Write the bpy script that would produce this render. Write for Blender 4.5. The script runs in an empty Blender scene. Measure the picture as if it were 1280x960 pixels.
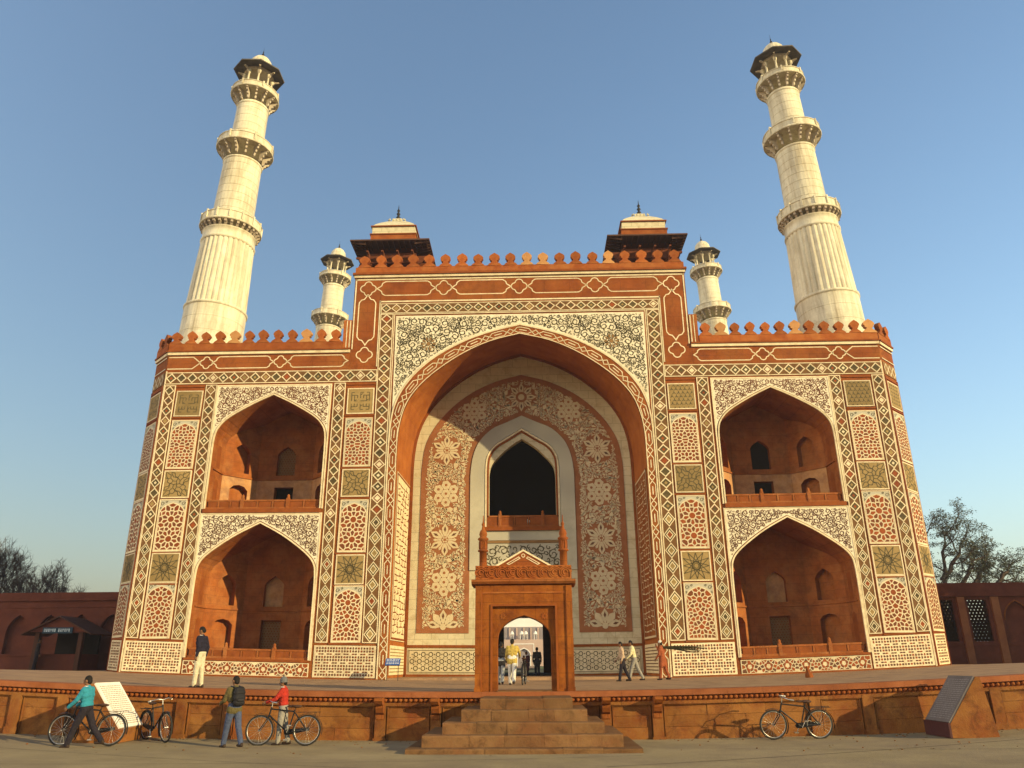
import bpy, math, random
from math import sin, cos, pi, radians, sqrt, atan2
from mathutils import Vector, Matrix
from mathutils.geometry import tessellate_polygon
random.seed(7)
S = bpy.context.scene
COL = S.collection

# ------------------------------------------------------------------ camera
cam_data = bpy.data.cameras.new("camera")
cam = bpy.data.objects.new("camera", cam_data); COL.objects.link(cam)
cam_data.sensor_width = 36.0
cam_data.lens = 36.0 * 960.0 / 1280.0
cam_data.clip_start = 0.1; cam_data.clip_end = 5000.0
PITCH, YAW, ROLL = radians(20.07), radians(-1.35), radians(-0.42)
_up = Matrix.Rotation(-YAW, 4, 'Z') @ Matrix.Rotation(PITCH + pi / 2, 4, 'X') @ Matrix.Rotation(ROLL, 4, 'Z')
cam.matrix_world = Matrix.Translation((0.5, -41.0, 0.82)) @ _up
S.camera = cam

# ------------------------------------------------------------------ light
SUN_EL, SUN_AZ = radians(17.0), radians(58.0)       # azimuth measured from the facade normal to the right
sun_dir = Vector((sin(SUN_AZ) * cos(SUN_EL), -cos(SUN_AZ) * cos(SUN_EL), sin(SUN_EL)))
world = bpy.data.worlds.new("World"); S.world = world; world.use_nodes = True
wn = world.node_tree.nodes; wl = world.node_tree.links
sky = wn.new('ShaderNodeTexSky'); sky.sky_type = 'NISHITA'; sky.sun_disc = False
sky.sun_elevation = SUN_EL; sky.sun_rotation = -atan2(sun_dir.x, sun_dir.y)
sky.air_density = 1.5; sky.dust_density = 2.3; sky.ozone_density = 3.4
bg = wn['Background']; bg.inputs['Strength'].default_value = 0.14
wl.new(sky.outputs[0], bg.inputs['Color'])
sl = bpy.data.lights.new("sun", 'SUN'); sl.energy = 5.0; sl.angle = radians(0.53); sl.color = (1.0, 0.80, 0.42)
sun = bpy.data.objects.new("sun", sl); COL.objects.link(sun)
sun.rotation_euler = sun_dir.to_track_quat('Z', 'Y').to_euler()
S.view_settings.view_transform = 'Standard'; S.view_settings.look = 'None'
S.view_settings.exposure = 0.64; S.view_settings.gamma = 1.0

# ------------------------------------------------------------------ site levels
DK = 0.0012
def dish(x): return DK * min(abs(x), 22.0) ** 2
def W(x, z): return dish(x) * max(0.0, min(1.0, 1.0 - z / 11.0))
def ground_z(x): return -1.2 + dish(x)
def tdish(x, y): return dish(x) * (1.0 + 0.5 * max(0.0, min(1.0, -y / 17.25)))   # the terrace lip rises a little more to the sides
def terr_z(x, y=0.0): return 0.08 + tdish(x, y)
TY = -17.25                                          # front of the terrace

# ------------------------------------------------------------------ materials
def _mat(name):
    m = bpy.data.materials.new(name); m.use_nodes = True
    nt = m.node_tree; b = nt.nodes['Principled BSDF']
    return m, nt, nt.nodes, nt.links, b
def stone(name, c1, c2, scale=1.2, rough=0.85, bump=0.25, stain=None, stain_amt=0.5, stain_scale=0.35, joint=None,
          grain=28.0, rnd=0.0, grime=None, streak=False, spec=0.12):
    m, nt, N, L, b = _mat(name)
    tc = N.new('ShaderNodeTexCoord'); vec = tc.outputs['Object']
    n1 = N.new('ShaderNodeTexNoise'); n1.inputs['Scale'].default_value = scale; n1.inputs['Detail'].default_value = 9; n1.inputs['Roughness'].default_value = 0.65
    L.new(vec, n1.inputs['Vector'])
    r = N.new('ShaderNodeValToRGB'); r.color_ramp.elements[0].position = 0.33; r.color_ramp.elements[1].position = 0.68
    r.color_ramp.elements[0].color = (*c1, 1); r.color_ramp.elements[1].color = (*c2, 1)
    L.new(n1.outputs['Fac'], r.inputs['Fac']); col = r.outputs['Color']
    if stain:
        mp = N.new('ShaderNodeMapping')
        if streak: mp.inputs['Scale'].default_value = (1.0, 1.0, 0.12)
        L.new(vec, mp.inputs['Vector'])
        n2 = N.new('ShaderNodeTexNoise'); n2.inputs['Scale'].default_value = stain_scale * (4 if streak else 1); n2.inputs['Detail'].default_value = 7; n2.inputs['Roughness'].default_value = 0.7
        L.new(mp.outputs['Vector'], n2.inputs['Vector'])
        r2 = N.new('ShaderNodeValToRGB'); r2.color_ramp.elements[0].position = 0.45; r2.color_ramp.elements[1].position = 0.7
        r2.color_ramp.elements[0].color = (0, 0, 0, 1); r2.color_ramp.elements[1].color = (stain_amt,) * 3 + (1,)
        L.new(n2.outputs['Fac'], r2.inputs['Fac'])
        mx = N.new('ShaderNodeMixRGB'); mx.inputs['Color2'].default_value = (*stain, 1)
        L.new(r2.outputs['Color'], mx.inputs['Fac']); L.new(col, mx.inputs['Color1']); col = mx.outputs['Color']
    hgt = None
    if joint:
        bw, bh, jc, ja = joint
        sp = N.new('ShaderNodeSeparateXYZ'); L.new(vec, sp.inputs[0])
        ad = N.new('ShaderNodeMath'); ad.operation = 'ADD'; L.new(sp.outputs['X'], ad.inputs[0]); L.new(sp.outputs['Y'], ad.inputs[1])
        cb = N.new('ShaderNodeCombineXYZ'); L.new(ad.outputs[0], cb.inputs['X']); L.new(sp.outputs['Z'], cb.inputs['Y'])
        br = N.new('ShaderNodeTexBrick'); br.inputs['Scale'].default_value = 1.0
        br.inputs['Brick Width'].default_value = bw; br.inputs['Row Height'].default_value = bh
        br.inputs['Mortar Size'].default_value = 0.012; br.inputs['Mortar Smooth'].default_value = 0.2
        br.inputs['Color1'].default_value = (1, 1, 1, 1); br.inputs['Color2'].default_value = (0.78, 0.78, 0.78, 1); br.inputs['Mortar'].default_value = (0.0, 0.0, 0.0, 1)
        L.new(cb.outputs[0], br.inputs['Vector'])
        mj = N.new('ShaderNodeMixRGB'); mj.blend_type = 'MULTIPLY'; mj.inputs['Fac'].default_value = ja
        L.new(col, mj.inputs['Color1']); L.new(br.outputs['Color'], mj.inputs['Color2']); col = mj.outputs['Color']
    if grime:
        gc, ga, gs = grime
        n4 = N.new('ShaderNodeTexNoise'); n4.inputs['Scale'].default_value = gs; n4.inputs['Detail'].default_value = 10; n4.inputs['Roughness'].default_value = 0.75; n4.inputs['Distortion'].default_value = 0.6
        L.new(vec, n4.inputs['Vector'])
        r4 = N.new('ShaderNodeValToRGB'); r4.color_ramp.elements[0].position = 0.50; r4.color_ramp.elements[1].position = 0.64
        r4.color_ramp.elements[0].color = (0, 0, 0, 1); r4.color_ramp.elements[1].color = (ga,) * 3 + (1,)
        L.new(n4.outputs['Fac'], r4.inputs['Fac'])
        mg = N.new('ShaderNodeMixRGB'); mg.inputs['Color2'].default_value = (*gc, 1)
        L.new(r4.outputs['Color'], mg.inputs['Fac']); L.new(col, mg.inputs['Color1']); col = mg.outputs['Color']
    if rnd:
        oi = N.new('ShaderNodeObjectInfo'); hs = N.new('ShaderNodeHueSaturation')
        mr = N.new('ShaderNodeMapRange'); mr.inputs['To Min'].default_value = 1 - rnd; mr.inputs['To Max'].default_value = 1 + rnd
        L.new(oi.outputs['Random'], mr.inputs['Value']); L.new(mr.outputs[0], hs.inputs['Value'])
        L.new(col, hs.inputs['Color']); col = hs.outputs['Color']
    L.new(col, b.inputs['Base Color'])
    n3 = N.new('ShaderNodeTexNoise'); n3.inputs['Scale'].default_value = grain; n3.inputs['Detail'].default_value = 6
    L.new(vec, n3.inputs['Vector'])
    ad2 = N.new('ShaderNodeMath'); ad2.operation = 'ADD'; L.new(n3.outputs['Fac'], ad2.inputs[0]); L.new(n1.outputs['Fac'], ad2.inputs[1])
    bp = N.new('ShaderNodeBump'); bp.inputs['Strength'].default_value = bump; bp.inputs['Distance'].default_value = 0.03
    L.new(ad2.outputs[0], bp.inputs['Height']); L.new(bp.outputs['Normal'], b.inputs['Normal'])
    b.inputs['Roughness'].default_value = rough; b.inputs['Specular IOR Level'].default_value = spec
    return m
def plain(name, c, rough=0.6, metal=0.0, var=0.12, scale=9.0, bump=0.1):
    c1 = tuple(max(0, v * (1 - var)) for v in c); c2 = tuple(min(1, v * (1 + var)) for v in c)
    m = stone(name, c1, c2, scale=scale, rough=rough, bump=bump, grain=60)
    m.node_tree.nodes['Principled BSDF'].inputs['Metallic'].default_value = metal
    return m
RED = stone("red_sandstone", (0.165, 0.041, 0.008), (0.26, 0.070, 0.014), scale=0.9, stain=(0.30, 0.120, 0.026), stain_amt=0.5, joint=(1.5, 0.62, 0, 0.35), grime=((0.10, 0.028, 0.008), .55, 1.1))
REDW = stone("red_sandstone_weathered", (0.21, 0.052, 0.010), (0.31, 0.085, 0.018), scale=1.6, stain=(0.33, 0.15, 0.04), stain_amt=0.5, stain_scale=0.8, rnd=0.2)
NICHE = stone("niche_sandstone", (0.20, 0.054, 0.011), (0.31, 0.097, 0.022), scale=1.3, stain=(0.36, 0.17, 0.06), stain_amt=0.5, stain_scale=0.9, joint=(1.1, 0.45, 0, 0.28), bump=.4, grime=((0.13, 0.045, 0.015), .55, 1.7))
PLASTER = stone("worn_plaster", (0.36, 0.17, 0.06), (0.46, 0.26, 0.12), scale=2.4, stain=(0.2, 0.1, 0.06), stain_amt=0.9, stain_scale=1.4)
BROWN = stone("brown_sandstone_trim", (0.16, 0.042, 0.008), (0.24, 0.066, 0.013), scale=2.2)
MARB = stone("cream_marble", (0.50, 0.44, 0.28), (0.64, 0.57, 0.38), scale=0.7, rough=0.55, bump=0.12, stain=(0.34, 0.27, 0.17), stain_amt=0.5, joint=(0.95, 0.55, 0, 0.45), grime=((0.30, 0.22, 0.11), .5, 1.6))
MARBM = stone("minaret_marble", (0.54, 0.49, 0.345), (0.70, 0.64, 0.47), scale=0.6, rough=0.5, bump=0.15, stain=(0.30, 0.235, 0.14), stain_amt=0.8, stain_scale=0.55, streak=True, joint=(.8, .62, 0, .12), grime=((0.40, 0.33, 0.21), .5, 1.5))
MARBG = stone("greyed_marble", (0.37, 0.34, 0.25), (0.49, 0.45, 0.33), scale=1.4, rough=0.7, stain=(0.2, 0.19, 0.17), stain_amt=0.6)
INL = stone("white_inlay", (0.52, 0.43, 0.265), (0.67, 0.565, 0.365), scale=2.5, rough=0.5, bump=0.12, rnd=0.12, grime=((0.33, 0.22, 0.11), .5, 2.3))
GREEN = stone("dark_green_inlay", (0.055, 0.044, 0.020), (0.095, 0.075, 0.034), scale=4.0, rough=0.6)
DKBR = stone("dark_brown_inlay", (0.085, 0.035, 0.018), (0.14, 0.06, 0.028), scale=4.0, rough=0.7)
RUST = stone("rust_inlay", (0.175, 0.038, 0.008), (0.24, 0.058, 0.013), scale=3.0, rough=0.7, rnd=0.22)
RUSTF = stone("muted_rust_ground", (0.23, 0.085, 0.032), (0.31, 0.125, 0.052), scale=1.5, stain=(0.16, 0.065, 0.028), stain_amt=.5)
DKRED = stone("dark_red_inlay", (0.115, 0.032, 0.012), (0.16, 0.046, 0.016), scale=3.0, rough=0.7)
DGRN = stone("olive_brown_inlay", (0.050, 0.036, 0.014), (0.095, 0.068, 0.027), scale=3.0, rough=0.7, rnd=.25)
SPW = stone("spandrel_marble", (0.58, 0.515, 0.36), (0.70, 0.625, 0.45), scale=1.4, rough=0.5, bump=0.1, grime=((0.40, 0.31, 0.18), .5, 1.2))
RUSTD = stone("deep_rust_inlay", (0.115, 0.034, 0.011), (0.16, 0.050, 0.017), scale=3.0, rough=0.7)
INL2 = stone("aged_white_inlay", (0.45, 0.37, 0.225), (0.59, 0.49, 0.31), scale=2.2, rough=0.55, stain=(0.40, 0.28, 0.16), stain_amt=.5, stain_scale=.6)
OCHRE = stone("ochre_stone", (0.205, 0.138, 0.050), (0.285, 0.195, 0.078), scale=2.0, rough=0.75, rnd=0.22)
BAND = stone("band_ground", (0.105, 0.050, 0.017), (0.16, 0.080, 0.029), scale=3.0, rough=.8)
OLIVE = stone("olive_band_stone", (0.17, 0.095, 0.035), (0.25, 0.14, 0.055), scale=2.0, rough=0.75)
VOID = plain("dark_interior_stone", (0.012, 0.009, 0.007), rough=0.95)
FLOOR = stone("terrace_paving", (0.25, 0.150, 0.078), (0.35, 0.220, 0.120), scale=1.3, stain=(0.2, 0.12, 0.08), stain_amt=0.6, stain_scale=0.6, grime=((0.13, 0.08, 0.045), .5, 1.2))
WALLP = stone("terrace_wall_stone", (0.17, 0.062, 0.014), (0.27, 0.118, 0.030), scale=1.3, stain=(0.15, 0.032, 0.008), stain_amt=0.9, stain_scale=0.9, rnd=0.10, bump=0.4, grime=((0.085, 0.03, 0.010), .75, 1.9))
STEP = stone("step_stone", (0.125, 0.062, 0.024), (0.19, 0.100, 0.041), scale=2.0, stain=(0.15, 0.050, 0.018), stain_amt=0.6, stain_scale=1.3, rnd=0.14, bump=0.4, grime=((0.05, 0.028, 0.012), .6, 2.6))
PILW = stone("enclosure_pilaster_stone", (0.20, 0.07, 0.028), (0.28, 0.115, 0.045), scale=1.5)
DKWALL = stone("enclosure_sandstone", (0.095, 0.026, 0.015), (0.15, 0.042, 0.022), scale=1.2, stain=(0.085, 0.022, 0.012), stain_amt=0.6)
METAL = plain("dark_iron", (0.03, 0.028, 0.026), rough=0.5, metal=0.5)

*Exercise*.
Starting from the line with "0.115, 0.045), scale=1.5)" and ending with the final line of the data, quote every line exactly, both ends included.

*Exercise response*.
PILW = stone("enclosure_pilaster_stone", (0.20, 0.07, 0.028), (0.28, 0.115, 0.045), scale=1.5)
DKWALL = stone("enclosure_sandstone", (0.095, 0.026, 0.015), (0.15, 0.042, 0.022), scale=1.2, stain=(0.085, 0.022, 0.012), stain_amt=0.6)
METAL = plain("dark_iron", (0.03, 0.028, 0.026), rough=0.5, metal=0.5)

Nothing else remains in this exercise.